Quedó flotando como interrogante esta extraña petición de la defensa. Si obtuvo su fortuna honestamente, García Luna habría hablado, como lo hizo su esposa. Probablemente temió la defensa la aparición, en el estrado, de un hombre corrupto, lo cual habría robustecido peor el relato de la culpabilidad.

Con todas esas puertas cerradas, De Castro decidió centrarse en desvirtuar el caudal probatorio de la parte acusadora. La fiscal Komatireddy enderezó 26 testimonios, la mitad de ellos difíciles de desestimar: 10 exfuncionarios de Estados Unidos, un exembajador en México (Anthony Wayne) y dos exfuncionarios mexicanos.

Llama la atención que en su discurso final De Casto no haya dicho una sola palabra sobre estas personas.

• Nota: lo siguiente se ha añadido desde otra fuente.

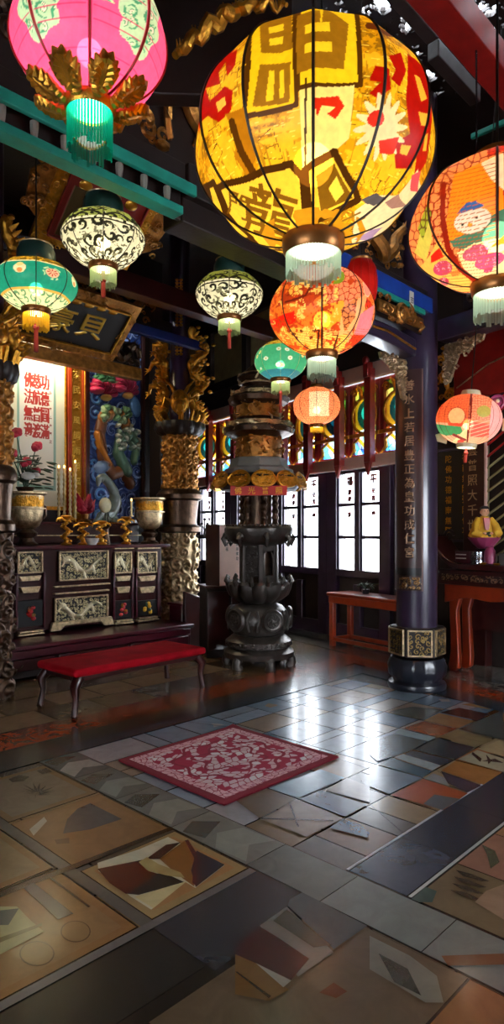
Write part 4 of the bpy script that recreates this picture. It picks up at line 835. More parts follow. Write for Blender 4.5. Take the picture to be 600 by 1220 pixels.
# ================================================================== LEFT ALTAR
def px(u, v, Y=6.75): p = WY(u, v, Y); return p.x, p.z
PY = 6.15; PT = .36
t = thing('altar_platform', 'low dark red lacquered altar table running along the left shrine', 'table', (1.6, PY, 0))
PW = 5.35-1.6
MB().box((PW/2, .7, PT-.02), (PW, 1.4, .045)).build('tabletop', M['maroon'], t, bevel=.012)
MB().box((PW/2-.02, .04, PT-.09), (PW-.06, .05, .08)).build('frieze', M['maroon'], t, bevel=.008)
for i in range(4):
    x0 = .05+i*(PW-.1)/4; o = MB().box((x0+(PW-.1)/8, .05, PT-.2), ((PW-.1)/4-.04, .05, .12)).build('drawer', M['maroon'], t, bevel=.01); MB().tube([(x0+(PW-.1)/8-.07, .02, PT-.19), (x0+(PW-.1)/8-.04, .0, PT-.22), (x0+(PW-.1)/8+.04, .0, PT-.22), (x0+(PW-.1)/8+.07, .02, PT-.19)], .006, 6).build('handle', M['bronze'], o)
MB().box((PW/2, .7, .08), (PW-.1, 1.25, .12)).build('plinth', M['dwood'], t, bevel=.01)
for x in (.06, PW-.08):
    for y in (.08, 1.3): MB().box((x, y, .18), (.1, .1, .36), taper=1.0).build('leg', M['maroon'], t, bevel=.015)
t = thing('red_side_cabinet', 'low dark red cabinet with a sloping arm at the right end of the altar', 'cabinet', (5.38, 6.36, 0))
m = MB(); m.prism([(0, 0), (.46, 0), (.46, .62), (.38, .64), (.2, .68), (0, .75)], 0, .06); m.build('arm_panel', M['lacq'], t, bevel=.012)
MB().box((.23, .2, .28), (.46, .26, .56)).build('body', M['maroon'], t, bevel=.012); MB().box((.23, .21, .57), (.48, .3, .03)).build('top', M['maroon'], t, bevel=.006)
# cabinet with gilt panels
AY = 6.75
t = thing('altar_cabinet', 'tall dark altar cabinet with gilt dragon panels on the left platform', 'cabinet', (0, AY, 0))
x0, x1 = 3.05, 5.34; ZT = 1.35
MB().box(((x0+x1)/2, .42, (PT+ZT)/2+.01), (x1-x0-.06, .8, ZT-PT-.06)).build('body', M['lacq'], t, bevel=.008)
MB().box(((x0+x1)/2, .4, ZT-.015), (x1-x0+.1, .95, .045)).build('top', M['maroon'], t, bevel=.012)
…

Se dedicó en cambio en destruir la credibilidad de los otros 13 testigos, cuya trayectoria criminal fue utilizada para persuadir al jurado de no escucharlos. Estos testimonios, dijo, pertenecen “posiblemente a los peores criminales que el mundo haya visto”. Erin Reid replicó desde la fiscalía: “Nosotros no hemos elegido a los testigos, García Luna los eligió para hacer negocio con ellos”.

De Castro insistió con que las testificales estaban viciadas porque detrás había intereses mezquinos, como la obtención de una visa o la reducción de una pena. En esto último podría tener razón, si no fuese por el gran número de voces coreando en un mismo sentido a favor de la culpabilidad.

“Son sólo palabras”, reclamó la defensa. Pero en el caso de la fiscalía no fueron únicamente palabras de abogado. La estrategia de De Castro no fue mejor porque no podía serlo. Apostó a destruir los argumentos de la fiscalía porque no tenía con qué construir los propios.

Luchó por demostrar que las pruebas en contra del mexicano eran imperfectas, pero no pudo perfeccionar las propias. En el balance, el relato de la inocencia sucumbió ante el de la culpabilidad. Esto no quiere decir que vaya a condenarse a García Luna, “más allá de toda duda razonable”, pero se está muy cerca de esa posibilidad.